Tour C consistently offers the strongest snorkeling, particularly around Helicopter Island and the Matinloc wall. Tour A’s snorkeling at Shimizu Island is good. Tour B has decent reef at Entalula Beach. Tour D’s best snorkeling is outside the Cadlao Lagoon entrance rather than inside it. For coral quality and fish density, Tour C leads.
Yes, particularly if you have three or more days in El Nido and are looking for something different from the lagoon routes. Snake Island’s tidal sandbar is one of the more unusual sights in the archipelago. The caves add historical context that the other tours don’t have. And the crowd levels are genuinely lower, which makes the beaches and stops feel more like your own.
Some private operators offer combined routes that hit highlights from both tours, and it is physically possible. It makes for an exhausting day with compressed time at each stop. For anyone with two or more days in El Nido, separate tour days are worth it. You’ll actually be in the water instead of rushing through for a photo.
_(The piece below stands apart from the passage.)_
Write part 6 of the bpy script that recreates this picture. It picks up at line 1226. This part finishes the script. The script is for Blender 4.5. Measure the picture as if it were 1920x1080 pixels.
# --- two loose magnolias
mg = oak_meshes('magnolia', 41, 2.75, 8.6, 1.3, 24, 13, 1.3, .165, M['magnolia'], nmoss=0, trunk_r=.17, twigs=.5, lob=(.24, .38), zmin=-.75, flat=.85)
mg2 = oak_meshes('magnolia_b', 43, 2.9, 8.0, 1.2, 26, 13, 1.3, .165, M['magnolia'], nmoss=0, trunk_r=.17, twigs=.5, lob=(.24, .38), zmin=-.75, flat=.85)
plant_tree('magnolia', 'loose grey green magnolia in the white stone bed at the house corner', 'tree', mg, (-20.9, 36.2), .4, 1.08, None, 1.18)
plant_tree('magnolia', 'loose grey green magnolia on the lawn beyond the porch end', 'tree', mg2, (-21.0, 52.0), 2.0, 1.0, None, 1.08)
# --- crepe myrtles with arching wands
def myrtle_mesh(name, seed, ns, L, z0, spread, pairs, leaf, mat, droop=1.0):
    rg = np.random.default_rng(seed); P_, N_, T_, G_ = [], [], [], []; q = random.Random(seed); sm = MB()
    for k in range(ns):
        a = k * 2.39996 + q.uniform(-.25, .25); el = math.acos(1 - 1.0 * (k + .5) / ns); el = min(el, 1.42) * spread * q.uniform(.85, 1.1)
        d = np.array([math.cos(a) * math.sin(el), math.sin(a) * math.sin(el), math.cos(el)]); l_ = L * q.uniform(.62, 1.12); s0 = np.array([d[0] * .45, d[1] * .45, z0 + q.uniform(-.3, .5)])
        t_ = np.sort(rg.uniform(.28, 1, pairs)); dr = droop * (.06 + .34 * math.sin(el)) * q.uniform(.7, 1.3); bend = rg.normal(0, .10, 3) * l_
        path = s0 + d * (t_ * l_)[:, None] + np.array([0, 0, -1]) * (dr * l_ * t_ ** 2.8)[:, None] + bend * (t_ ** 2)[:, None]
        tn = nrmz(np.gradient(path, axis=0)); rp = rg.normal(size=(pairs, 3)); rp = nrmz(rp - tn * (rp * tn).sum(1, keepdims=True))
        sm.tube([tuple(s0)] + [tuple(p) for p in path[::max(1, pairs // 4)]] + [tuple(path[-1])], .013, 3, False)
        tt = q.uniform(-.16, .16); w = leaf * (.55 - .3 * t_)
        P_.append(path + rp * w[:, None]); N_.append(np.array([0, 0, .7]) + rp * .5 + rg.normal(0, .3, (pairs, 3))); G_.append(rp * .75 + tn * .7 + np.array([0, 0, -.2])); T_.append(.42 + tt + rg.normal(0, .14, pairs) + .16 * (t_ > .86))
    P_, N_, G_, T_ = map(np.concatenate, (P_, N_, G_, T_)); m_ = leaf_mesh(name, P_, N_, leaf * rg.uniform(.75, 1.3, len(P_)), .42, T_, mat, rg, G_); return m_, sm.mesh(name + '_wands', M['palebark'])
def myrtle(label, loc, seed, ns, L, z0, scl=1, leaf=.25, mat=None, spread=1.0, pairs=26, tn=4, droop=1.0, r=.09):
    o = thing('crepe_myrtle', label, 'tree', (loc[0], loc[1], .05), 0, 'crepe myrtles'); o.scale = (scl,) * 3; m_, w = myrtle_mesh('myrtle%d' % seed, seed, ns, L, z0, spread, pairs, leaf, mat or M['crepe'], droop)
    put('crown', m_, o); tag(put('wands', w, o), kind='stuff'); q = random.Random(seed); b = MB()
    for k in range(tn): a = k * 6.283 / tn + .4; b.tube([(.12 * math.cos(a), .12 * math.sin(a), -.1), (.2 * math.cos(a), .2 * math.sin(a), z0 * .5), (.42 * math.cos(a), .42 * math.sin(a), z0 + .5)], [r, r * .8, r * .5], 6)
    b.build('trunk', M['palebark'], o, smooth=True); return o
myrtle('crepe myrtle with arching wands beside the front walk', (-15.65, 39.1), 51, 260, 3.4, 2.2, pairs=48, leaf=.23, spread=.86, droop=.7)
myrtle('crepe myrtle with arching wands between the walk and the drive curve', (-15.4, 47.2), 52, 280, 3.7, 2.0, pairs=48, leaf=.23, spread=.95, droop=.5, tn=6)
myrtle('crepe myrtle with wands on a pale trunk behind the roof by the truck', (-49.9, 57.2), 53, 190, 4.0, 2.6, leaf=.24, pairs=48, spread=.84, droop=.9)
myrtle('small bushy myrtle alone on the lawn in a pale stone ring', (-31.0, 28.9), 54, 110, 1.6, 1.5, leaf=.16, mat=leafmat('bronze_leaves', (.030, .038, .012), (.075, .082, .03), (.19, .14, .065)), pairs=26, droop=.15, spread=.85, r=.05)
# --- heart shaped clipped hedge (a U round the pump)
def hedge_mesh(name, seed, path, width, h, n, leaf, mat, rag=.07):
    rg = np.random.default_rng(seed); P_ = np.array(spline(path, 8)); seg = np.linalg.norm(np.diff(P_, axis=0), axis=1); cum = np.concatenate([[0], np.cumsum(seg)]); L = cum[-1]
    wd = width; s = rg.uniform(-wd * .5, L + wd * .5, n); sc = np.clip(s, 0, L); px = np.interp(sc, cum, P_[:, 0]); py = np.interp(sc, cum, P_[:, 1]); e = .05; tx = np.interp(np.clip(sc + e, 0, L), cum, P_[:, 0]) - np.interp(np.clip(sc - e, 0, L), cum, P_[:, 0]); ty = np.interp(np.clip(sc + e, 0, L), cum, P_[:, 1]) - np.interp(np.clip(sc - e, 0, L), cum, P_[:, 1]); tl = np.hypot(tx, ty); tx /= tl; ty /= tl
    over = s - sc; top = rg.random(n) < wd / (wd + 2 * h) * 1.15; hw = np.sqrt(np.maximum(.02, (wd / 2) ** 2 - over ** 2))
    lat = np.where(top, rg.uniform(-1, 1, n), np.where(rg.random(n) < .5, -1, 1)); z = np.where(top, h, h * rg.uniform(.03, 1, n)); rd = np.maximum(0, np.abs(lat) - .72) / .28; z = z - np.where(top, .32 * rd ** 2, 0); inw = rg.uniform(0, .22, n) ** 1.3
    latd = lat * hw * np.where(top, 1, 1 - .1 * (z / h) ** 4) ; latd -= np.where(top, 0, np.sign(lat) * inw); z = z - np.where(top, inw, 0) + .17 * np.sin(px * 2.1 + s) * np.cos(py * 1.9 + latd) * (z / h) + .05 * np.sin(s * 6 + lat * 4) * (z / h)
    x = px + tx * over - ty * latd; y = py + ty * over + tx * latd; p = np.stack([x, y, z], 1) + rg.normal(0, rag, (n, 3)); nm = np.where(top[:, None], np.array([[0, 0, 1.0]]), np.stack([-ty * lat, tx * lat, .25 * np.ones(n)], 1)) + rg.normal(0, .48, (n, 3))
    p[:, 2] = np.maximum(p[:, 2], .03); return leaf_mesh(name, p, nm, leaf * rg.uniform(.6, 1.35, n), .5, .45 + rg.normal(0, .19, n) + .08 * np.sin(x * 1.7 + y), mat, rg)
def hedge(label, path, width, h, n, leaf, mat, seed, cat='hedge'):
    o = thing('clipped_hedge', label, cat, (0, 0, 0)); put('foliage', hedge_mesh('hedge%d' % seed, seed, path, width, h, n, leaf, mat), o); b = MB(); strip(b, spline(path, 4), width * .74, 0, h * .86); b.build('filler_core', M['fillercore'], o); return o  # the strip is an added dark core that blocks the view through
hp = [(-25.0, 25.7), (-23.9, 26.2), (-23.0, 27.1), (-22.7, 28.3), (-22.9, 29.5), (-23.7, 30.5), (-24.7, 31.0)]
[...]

Most tours depart around 9am and return between 4 and 5pm. Tour C runs slightly longer due to the distances involved. Hotel pickup for guests staying in El Nido Town is usually around 8:30am. Factor in delays: Filipino island time is real, and boats rarely leave precisely at 9.
Yes. All four standard tours include a grilled seafood and rice lunch prepared by the boat crew and served on a beach. The spread typically includes grilled fish, chicken or pork, rice, and fresh fruit. Dietary requirements can usually be accommodated if communicated at booking. Bring your own drinks beyond water.